The Daily Tar Heel

Serving the students and the University community since 1893

Monday April 12th

Colleges try to manage Yik Yak problems

Offensive messages are often posted on the social media app.

The app has been used to spread discriminatory messages and threats of violence on college campuses — as it was at UNC in the fall. A UNC freshman was arrested and charged with a felony in November after posting a Yik Yak message that threatened an explosion in the Pit.

Victoria Ekstrand, a UNC media law professor, said blocking these apps doesn’t necessarily solve the problem.

“It’s a difficult subject area because some of this anonymous speech is obviously harmful and is not protected by the First Amendment, but some of it is,” she said. “So to create a rule that outright censors the entire site is a rule that is overbroad.”

Ekstrand said there are a few other anonymous social media sites that have been forced to shut down because of mounting lawsuits over violent threats and hate speech.

Norwich University, a military school in Vermont, banned the app from campus Wi-Fi as a result of negative comments directed toward some students.

UNC senior Ashley Winkfield said some of the thoughts shared on Yik Yak following demonstrations against the shooting of Michael Brown in Ferguson, Mo., were racially charged. Other students have also spoken out about harassment on the app this semester

Cam Mullen, Yik Yak’s lead community developer, said the company takes the threats made on Yik Yak very seriously.

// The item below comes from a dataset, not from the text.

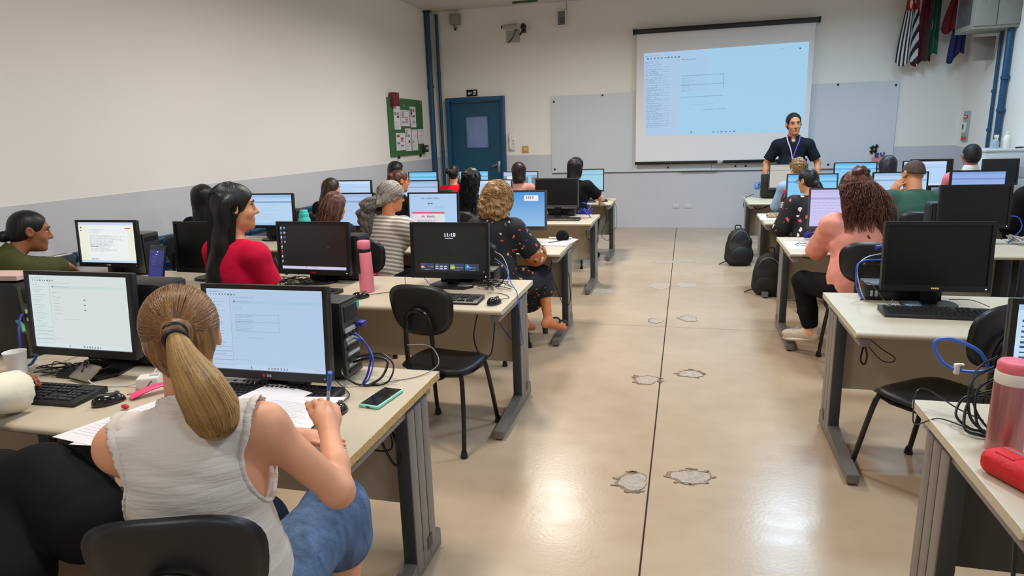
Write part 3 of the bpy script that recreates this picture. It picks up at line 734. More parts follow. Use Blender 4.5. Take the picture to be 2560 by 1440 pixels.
def keyboard(x, y, rz, label, keys=True, width=.45):
    t = thing('keyboard', label, 'keyboard', (x, y, DZT), math.radians(rz), 'black computer keyboards')
    sc = width / .45; hw = .23 * sc; D = .075
    prof = [(-D, 0), (-D, .010), (-D + .006, .0135), (D - .004, .024), (D, .022), (D, .0)]
    MB().prism(prof, 2 * hw, Matrix(((0, 0, 1, -hw), (1, 0, 0, 0), (0, 1, 0, 0), (0, 0, 0, 1))), bev=.002).build('keyboard_body', m_kb, t)
    slope = math.atan2(.0105, .14)
    lay = key_layout(); P = .019
    def place(k, kx, r): 
        yy = .052 - r * .0192 - (.004 if r else 0); return ((kx - 11.35 * P) * sc, yy, .0135 + (yy + D - .006) * math.tan(slope) - .001)
    if keys:
        for k, kx, r in lay:
            o = bpy.data.objects.new('key', KM[k]); COL.objects.link(o); o.parent = t; o.location = place(k, kx, r); o.rotation_euler = (slope, 0, 0); o.scale = (sc, 1, 1)
    else:
        M = MB()
        for k, kx, r in lay: p = place(k, kx, r); M.box((p[0], p[1], p[2] + .003), ((k * .019 - .003) * sc, .0155, .007))
        tag(M.build('keys', m_key, t, smooth=False), kind='stuff')
    for sx in (-1, 1): MB().box((sx * hw * .85, D - .02, .001), (.03, .012, .002)).build('rubber_foot', m_bezel, t, smooth=False)
    return t
keyboard(-2.275, 1.745, 2, 'black keyboard between the plastic cup and the left mouse')
keyboard(-1.385, 1.90, 0, 'black keyboard half covered by papers before the person in white blouse')
keyboard(-1.245, 3.31, 1, 'black keyboard below the clock-screen monitor', width=.36)
keyboard(-2.16, 3.36, -3, 'black keyboard below the lilac-taskbar monitor', keys=False, width=.40)
keyboard(1.165, 3.36, -1.5, 'large black keyboard in front of the big dark monitor', width=.475)
keyboard(-3.93, 3.43, 0, 'black keyboard under the hand of the person in olive shirt', keys=False)
keyboard(-1.28, 6.76, 0, 'black keyboard in front of the dark grey-framed monitor', keys=False)
keyboard(-1.35, 5.05, 0, 'black keyboard beside the person in printed dress', keys=False)
keyboard(-1.36, 8.60, 0, 'black keyboard of the person in black T-shirt', keys=False)
m_mouse = mat('gloss_black', (14, 14, 15), 0.12, coat=.5)
def mouse(x, y, rz, label):
    t = thing('computer_mouse', label, 'mouse', (x, y, DZT), math.radians(rz), 'black computer mice')
    M = MB(); n, rg = 20, 7; rings = []
    for j in range(rg + 1):
        a = j / rg * PI / 2; f = math.cos(a); z = math.sin(a)
        ring = []
        for i in range(n):
            th = 2 * PI * i / n; px = .031 * f ** .55 * math.cos(th) * (1 - .08 * math.sin(th)); py = .055 * f ** .55 * math.sin(th)
            ring.append(M.bm.verts.new((px, py, .002 + .034 * z * (1 - .25 * (py / .055)))) if j < rg else None)
        rings.append(ring)
    tp = M.bm.verts.new((0, 0, .036))
    for j in range(rg - 1):
        for i in range(n): M.bm.faces.new((rings[j][i], rings[j][(i + 1) % n], rings[j + 1][(i + 1) % n], rings[j + 1][i]))
    for i in range(n): M.bm.faces.new((rings[rg - 1][i], rings[rg - 1][(i + 1) % n], tp))
    M.bm.faces.new([rings[0][i] for i in range(n)][::-1])
    M.build('mouse_shell', m_mouse, t, ang=None)
    MB().cyl((-.004, .028, .031), (.004, .028, .031), .009, seg=12).build('scroll_wheel', m_case_g, t)
    MB().tube([(0, .004, .0362), (0, .02, .0352), (0, .045, .022)], .0008, seg=5, n=3).build('button_gap', m_metal, t)
    return t
mouse(-1.95, 1.735, -32, 'glossy black mouse right of the left keyboard')
mouse(-1.10, 1.80, -20, 'black mouse under the writing hand beside the mint phone')
mouse(-1.775, 3.30, -35, 'black mouse in front of the pink bottle')
mouse(-.975, 3.28, -20, 'black mouse near the aisle corner of the second left desk')
mouse(-1.02, 8.62, -60, 'small black mouse on the front left desk corner')
# ------------------------------------------------------------------ people: signed-distance bodies meshed with surface nets
def V3(*a): return np.array(a, float)
def unit(v): v = np.asarray(v, float); return v / max(np.linalg.norm(v), 1e-9)
def rotm(yaw=0, pitch=0, roll=0):
    """columns = right, forward, up. yaw>0 turns left, pitch>0 nods down, roll>0 tilts to the right"""
    y, p, r = map(math.radians, (yaw, pitch, roll))
    Rz = np.array([[math.cos(y), -math.sin(y), 0], [math.sin(y), math.cos(y), 0], [0, 0, 1]])
    Rx = np.array([[1, 0, 0], [0, math.cos(-p), -math.sin(-p)], [0, math.sin(-p), math.cos(-p)]])
    Ry = np.array([[math.cos(r), 0, math.sin(r)], [0, 1, 0], [-math.sin(r), 0, math.cos(r)]])
    return Rz @ Rx @ Ry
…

“Yik Yak is a tool, and tools can be used and tools can be misused. And while there are people that misuse our app, it’s a really small percentage of our user base,” Mullen said.

“What people often don’t mention is all the other ways you can use it for good and all the positive cases and how Yik Yak has united communities.”

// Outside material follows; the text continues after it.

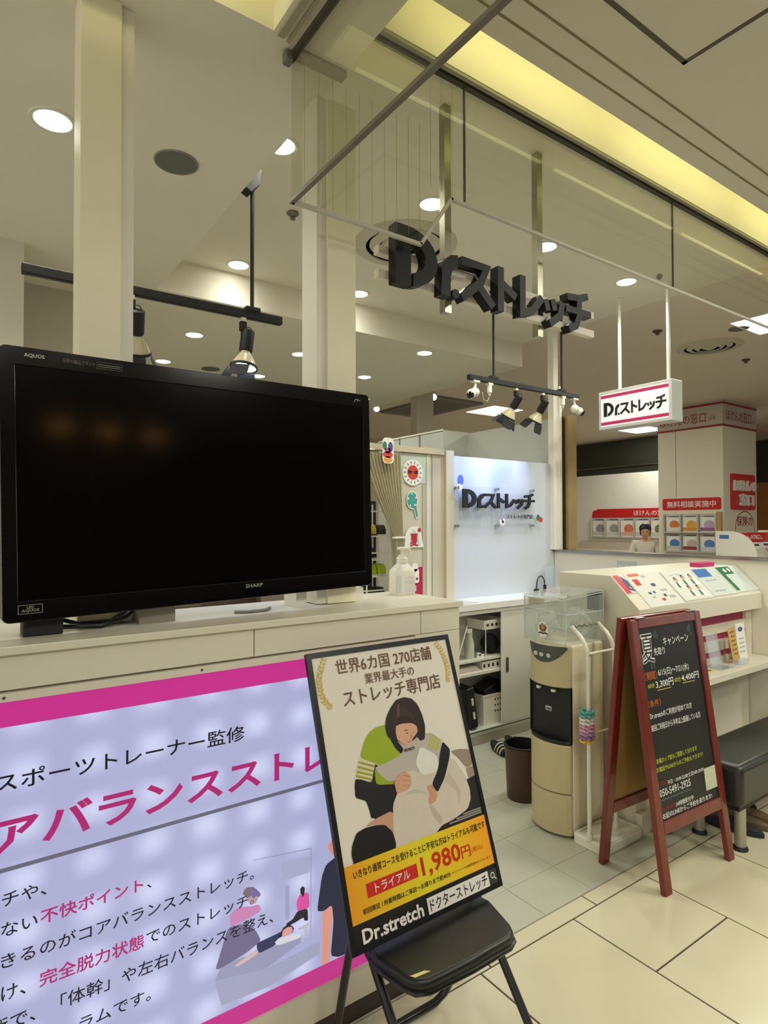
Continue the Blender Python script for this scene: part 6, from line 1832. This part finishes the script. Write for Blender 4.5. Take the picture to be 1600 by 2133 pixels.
brochures('brochure_rack', 'brochure rack with six booklets on the left face of the pillar', PS3, -5.135, -4.36, 1.14, 1.70, 3, 2,
          (((214, 128, 60), (226, 220, 210)), ((226, 170, 70), (220, 150, 60)), ((190, 168, 196), (150, 100, 156)), ((70, 124, 190), (206, 200, 190)), ((196, 182, 172), (150, 62, 60)), ((96, 132, 196), (210, 214, 222))),
          labels=('booklet with orange cover picture on the pillar rack', 'booklet with yellow cover picture on the pillar rack', 'booklet with purple band on the pillar rack', 'booklet with blue top at lower left of the pillar rack', 'booklet with dark red band on the pillar rack', 'booklet with blue landscape at lower right of the pillar rack'), grp='booklets on the pillar rack')
t = tag(MB().prism(RC(-4.348, 1.14, -4.285, 1.73), PS3, 0.001, 0.05).build('rack_side_board', mat('board_tan', (186, 146, 96), 0.6)), 'tan board at the right side of the pillar rack', 'board')
WS = SIDE(11.3)
t = thing('header_sign', 'red header strip with white characters above the wall brochure rack', 'sign', (11.29, 7.4, 1.68))
MB().prism([(-8.19, 1.685), (-6.2, 1.685), (-6.2, 1.868), (-8.02, 1.868), (-8.16, 1.82)], WS, 0.0, 0.012).build('plate', SRED, t)
txt('ほけんの窓口', WS, -7.19, 1.72, -6.44, 1.83, WH2, t, 0.014, bold=0.012)
brochures('brochure_rack', 'long brochure rack on the white wall behind the seated clerk', WS, -8.18, -6.16, 1.265, 1.684, 6, 1,
          (((150, 150, 152), (206, 204, 200)), ((160, 156, 150), (216, 212, 208)), ((220, 120, 90), (226, 180, 170)), ((190, 110, 100), (206, 196, 190)), ((110, 130, 84), (204, 206, 190)), ((100, 130, 96), (210, 212, 200))), depth=0.06,
          labels=('grey booklet at the left end of the wall rack', 'pale grey booklet second from left on the wall rack', 'booklet with orange-pink cover third on the wall rack', 'booklet with red-brown cover fourth on the wall rack', 'booklet with green picture fifth on the wall rack', 'green booklet at the right end of the wall rack'), grp='booklets on the wall rack')
ds = thing('consulting_desk', 'pale desk along the white wall of the insurance shop', 'desk', (10.9, 7.4, 0))
MB().box(10.60, 11.27, 6.50, 8.48, 0.99, 1.02).build('desk_top', mat('desk_pale', (206, 196, 180), 0.5), ds, bevel=0.003)
MB().box(11.23, 11.27, 6.50, 8.48, 1.02, 1.17).build('back_board', mat('desk_pale', (206, 196, 180), 0.5), ds)
for y in (6.52, 8.42):
    MB().box(10.62, 11.25, y, y + 0.04, 0, 0.99).build('side_panel', mat('desk_pale', (206, 196, 180), 0.5), ds)

# brochure stand with curved side, nearer to the partition
cd_ = thing('curved_display', 'white brochure stand with curved side panel and red header behind the partition', 'brochure stand', (8.0, 3.5, 0))
DPROF = [(3.70, 0.0), (3.70, 1.476)] + [(3.70 - 0.16 - 0.30 * sin(radians(a)) ** 1.0, 1.476 - 0.30 * (1 - cos(radians(a)))) for a in range(0, 91, 10)] + [(3.24, 0.95), (3.24, 0.0)]
Q0 = frame((7.5, 0, 0), (0, 1, 0), (0, 0, 1))
MB().prism(DPROF, Q0, 0.0, 0.025).build('side_panel', WHITEM, cd_)
MB().prism(DPROF, Q0, 1.10, 1.125).build('side_panel', WHITEM, cd_)
IN = [(p[0] + 0.03, p[1] - 0.03) if 1 < i < len(DPROF) - 1 else p for i, p in enumerate(DPROF)]
MB().prism([(3.69, 0.0), (3.69, 1.45), (3.56, 1.45), (3.34, 1.13), (3.34, 0.0)], Q0, 0.025, 1.10).build('shelf_body', mat('stand_inner', (222, 214, 200), 0.5), cd_)
MB().prism(rrect(-3.655, 1.385, -3.545, 1.430, 0.004), SIDE(7.5), 0.0, 0.002).build('blue_label', mat('label_blue', (70, 120, 176), 0.5), cd_)
CF = frame((7.53, 3.34, 1.13), (1, 0, 0), (0, 0.22, 0.32))
MB().prism(RC(0.0, 0.25, 1.065, 0.385), CF, 0.001, 0.008).build('red_header', SRED, cd_)
txt('ほけんの窓口', CF, 0.16, 0.285, 0.72, 0.355, WH2, cd_, 0.010, bold=0.02)
for k in range(4):
    a = 0.02 + 0.265 * k
    q = thing('brochure', ('cream booklet at the left of the curved stand', 'white booklet second on the curved stand', 'pink booklet third on the curved stand', 'grey booklet at the right of the curved stand')[k], 'brochure', tuple(CF @ Vector((a, 0, 0.01))), group='booklets on the curved stand')
    MB().prism(RC(a, 0.0, a + 0.235, 0.235), CF, 0.010, 0.018).build('booklet', WHITEM, q)
    MB().flat(RC(a + 0.06, 0.185, a + 0.20, 0.215), CF, 0.0186).build('title_print', DARKG, q)
    c = ((206, 204, 160), (216, 210, 196), (206, 140, 136), (180, 180, 176))[k]
    MB().flat(RC(a + 0.01, 0.01, a + 0.225, 0.15), CF, 0.0186).build('cover_picture', mat('curved_cover_%d_%d' % c[:2], c, 0.5, var=0.2, scale=15), q)


# ------------------------------------------------------------------ clerk
def skin_obj(name, pts, edges, m, parent, sub=2):
    me = bpy.data.meshes.new(name)
    me.from_pydata([p[0] for p in pts], edges, [])
    me.materials.append(m)
    o = bpy.data.objects.new(name, me)
    COL.objects.link(o)
    o.parent = parent
    me.skin_vertices or None
    sk = o.modifiers.new('skin', 'SKIN')
    lay = me.skin_vertices[0].data if len(me.skin_vertices) else None
    if lay is None:
        bm = bmesh.new()
        bm.from_mesh(me)
        bm.verts.layers.skin.verify()
        bm.to_mesh(me)
        bm.free()
        lay = me.skin_vertices[0].data
    for i, p in enumerate(pts):
        r = p[1]
        lay[i].radius = r if isinstance(r, tuple) else (r, r)
        lay[i].use_root = (i == 0)
    s = o.modifiers.new('sub', 'SUBSURF')
    s.levels = s.render_levels = sub
    sk.use_smooth_shade = True
    return o


pe = thing('person', 'clerk with black tied-back hair and white top standing head bowed beyond the partition', 'person', (9.17, 5.64, 0), radians(-58))
P, E_ = [], []


def chain(start, L):
    prev = start
    for co, r in L:
        P.append((co, r))
        i = len(P) - 1
        if prev is not None:
            E_.append((prev, i))
        prev = i
    return prev


pelv = chain(None, [((0, 0, 0.88), (0.14, 0.10))])
chest = chain(pelv, [((0, 0.0, 1.00), (0.115, 0.085)), ((0, -0.01, 1.14), (0.135, 0.092)), ((0, -0.02, 1.235), (0.11, 0.075))])
head = chain(chest, [((0, -0.035, 1.305), (0.045, 0.045)), ((0, -0.07, 1.352), (0.050, 0.055)), ((0, -0.095, 1.395), (0.070, 0.080)), ((0, -0.095, 1.445), (0.078, 0.092)), ((0, -0.075, 1.495), (0.060, 0.070))])
for s_ in (-1, 1):
    w = chain(chest, [((s_ * 0.15, -0.02, 1.245), 0.050), ((s_ * 0.20, -0.05, 1.10), 0.040), ((s_ * 0.20, -0.10, 0.99), 0.036), ((s_ * 0.14, -0.24, 0.965), 0.028), ((s_ * 0.11, -0.31, 0.96), (0.024, 0.018)), ((s_ * 0.10, -0.355, 0.96), (0.032, 0.013))])
    for k, (dx, L_) in enumerate(((-0.024, 0.050), (-0.008, 0.060), (0.008, 0.056), (0.024, 0.044))):
        chain(w, [((s_ * 0.10 + dx, -0.375 - L_ * 0.4, 0.957), 0.0085), ((s_ * 0.10 + dx * 1.1, -0.375 - L_, 0.945), 0.0075)])
    chain(w - 1, [((s_ * 0.085 - s_ * 0.025, -0.335, 0.955), 0.010), ((s_ * 0.085 - s_ * 0.045, -0.365, 0.948), 0.0085)])
    chain(pelv, [((s_ * 0.085, 0, 0.80), 0.085), ((s_ * 0.09, -0.01, 0.47), 0.055), ((s_ * 0.09, 0.02, 0.25), 0.050), ((s_ * 0.09, 0.02, 0.085), 0.034), ((s_ * 0.09, -0.10, 0.035), (0.040, 0.026))])
skin_obj('body', P, E_, SKIN, pe)
TEE = mat('white_tee', (226, 220, 206), 0.8, var=0.04, bump=0.2, bscale=40)
P2, E2 = [], []
P, E_ = P2, E2
a_ = chain(None, [((0, 0, 0.86), (0.155, 0.115))])
a_ = chain(a_, [((0, 0.0, 1.00), (0.140, 0.105)), ((0, -0.01, 1.14), (0.158, 0.110)), ((0, -0.02, 1.240), (0.115, 0.085))])
chain(a_, [((0, -0.03, 1.285), (0.062, 0.060))])
for s_ in (-1, 1):
    chain(a_, [((s_ * 0.155, -0.02, 1.250), 0.064), ((s_ * 0.208, -0.05, 1.10), 0.060), ((s_ * 0.212, -0.06, 1.06), 0.058)])
skin_obj('white_top', P2, E2, TEE, pe)
P, E_ = [], []
a_ = chain(None, [((0, 0, 0.89), (0.150, 0.110))])
for s_ in (-1, 1):
    chain(a_, [((s_ * 0.087, 0, 0.80), 0.098), ((s_ * 0.09, -0.01, 0.47), 0.072), ((s_ * 0.09, 0.02, 0.12), 0.062)])
skin_obj('trousers', P, E_, mat('dark_trousers', (34, 34, 40), 0.8), pe)
hb_ = MB().ball((0, -0.062, 1.482), 0.094, n=22, m=14, sc=(0.98, 1.08, 0.94))
hb_.ball((0, 0.045, 1.435), 0.036, n=14, m=8)
hb_.ball((-0.062, -0.08, 1.425), 0.036, n=12, m=8, sc=(0.6, 1, 1.5)).ball((0.062, -0.08, 1.425), 0.036, n=12, m=8, sc=(0.6, 1, 1.5))
hb_.build('hair', HAIR, pe, local=True, smooth=True)
MB().tube([(0, -0.145, 1.508), (0, -0.10, 1.556), (0, -0.04, 1.566)], 0.002, n=5).build('parting', SKIN, pe, local=True)
MB().ball((0, -0.190, 1.405), 0.014, n=10, m=8, sc=(0.8, 1, 1.3)).build('nose', SKIN, pe, local=True, smooth=True)
for s_ in (-1, 1):
    MB().ball((s_ * 0.030, -0.180, 1.425), 0.012, n=10, m=6, sc=(1, 0.4, 0.35)).build('eye', HAIR, pe, local=True)
    MB().ball((s_ * 0.032, -0.183, 1.443), 0.014, n=10, m=6, sc=(1, 0.3, 0.25)).build('eyebrow', HAIR, pe, local=True)
    MB().ball((s_ * 0.082, -0.085, 1.412), 0.018, n=10, m=8, sc=(0.4, 0.7, 1.2)).build('ear', SKIN, pe, local=True, smooth=True)
MB().ball((0, -0.172, 1.366), 0.016, n=10, m=6, sc=(1, 0.4, 0.3)).build('mouth', mat('lip', (170, 96, 88), 0.5), pe, local=True)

Jimmy Williamson, police chief at the University of Georgia, which faced a similar threat in September, said there is no one way to handle threats conveyed through social media.

“Every one of them is different; every one of them has a different twist,” he said. “There is no standard response to any of these.”

Mullen said Yik Yak has responded to these incidents by requiring users to be at least 17, blocking high school students from the app and appointing a team of moderators. The app also has a new feature that looks for key words associated with violence — such as “bomb” — and asks users if they’re sure about posting a yak containing one of them.

Sameer Hinduja, criminology professor at Florida Atlantic University and co-director of the Cyberbullying Research Center, said social media applications like Yik Yak aren’t inherently bad. The problem lies with certain users.

“With every app, there will always be a minority of people that screw around a little bit,” he said. “For whatever reason, I feel like kids or teens or young adults, they don’t think about the long-term implications.”

One student at Towson University was expelled from the school for threatening to conduct a shooting at the university in October.

Ray Feldmann, Towson spokesman, said he was pleased with the way students handled the situation by reporting the message.

“In this world that we live in, students are exposed to so much on social media,” he said. “It’s easy to look at something and just dismiss it offhandedly as, ‘This is just someone who’s angry, somebody who’s upset.’”

Winkfield said her main issue with Yik Yak is the lack of user accountability.

“I think the app has the room to be a good thing, but it also leaves a lot of space for people to say things without any type of accountability,” she said.

“I know people have been concerned about the potential banning of Yik Yak because they feel like it limits their own free speech,” she said.

“Free speech isn’t just, ‘You can say whatever you want without any consequences,’ and Yik Yak gives that platform.”